横山ルリカが号泣したダービーの思い出。で、今年の注目馬はどれだ? (2ページ目)

  • 土屋真光●文 text by Tsuchiya Masamitsu
  • 織田桂子●写真 photo by Oda Keiko

 ダービーで一番思い出に残っているのは――まだまだ"にわか"で最近のレースしか挙げることはできないんですけど――2016年のレースです。その当日は朝7時からロケに出ていて、ちょうど15時半くらいに休憩になり、ロケバスにひとりでいたんです。ちょうどテレビで『みんなのKEIBA』が流れていました。

 私は(出走馬の)サトノダイヤモンドの新馬戦の走りを見て、ダービーを取れると感じて、以来ずっと応援していました。レースを確認すると、いいポジションを取れている。
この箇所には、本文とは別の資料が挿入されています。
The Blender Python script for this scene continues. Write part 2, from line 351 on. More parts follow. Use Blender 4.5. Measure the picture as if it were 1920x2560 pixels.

ただ、「ん? マカヒキが思っていたよりも前にいるな」と気になりました。

 最後の直線、サトノダイヤモンドが抜け出して"勝てる"って思った瞬間に、ロケバスの中でひとり、叫んじゃって(笑)。でも、マカヒキが一緒に伸びてきて、「ウソでしょ!?」って。あのとき、なかなか確定ランプが点(つ)かなかったじゃないですか。おそらく、(マカヒキ騎乗の)川田将雅騎手は自分が勝ったってわかったと思うんですけど、サトノダイヤモンドとマカヒキはまだコースの上をウロウロしていて......。

「どっち、どっち?」っていうなかで、「3(マカヒキ)」とバーンと出て、確定ランプが灯った時に、川田さんが天を仰ぐような感じで男泣きしていたのを見て、私まで号泣しちゃったんです。ダイヤモンドが負けたっていう悔しさもあったと思いますが、いつも武士みたいで結構クールな川田さんが、こんなに感情を露わにするくらい、日本ダービーというのはものすごい神聖であって、その勝利がすごいものなんだと強烈に感じて、号泣しちゃったんです。

■レースを見て驚いた別次元の走り

 私が競馬を始める以前のダービー馬では、ナリタブライアンとトウカイテイオーのインパクトが強いです。『競馬予想TV』のアシスタントになりたての時に、昔の名馬シリーズのDVDを結構いろいろ見たのですが、今も人気あるのがわかりますね。

  トウカイテイオーのダービーは1991年の5月26日。私まだ生まれてないんです(笑)。この時代、ゲートが20まであるんですよね。その20番枠から勝ったっていうのが衝撃的で。ダービーの大外枠なんて結構、致命的じゃないですか。ポジション取りにいくのにも脚をかなり使っているのに、最後は他の馬は止まって見えるっていうか、1頭だけ別次元。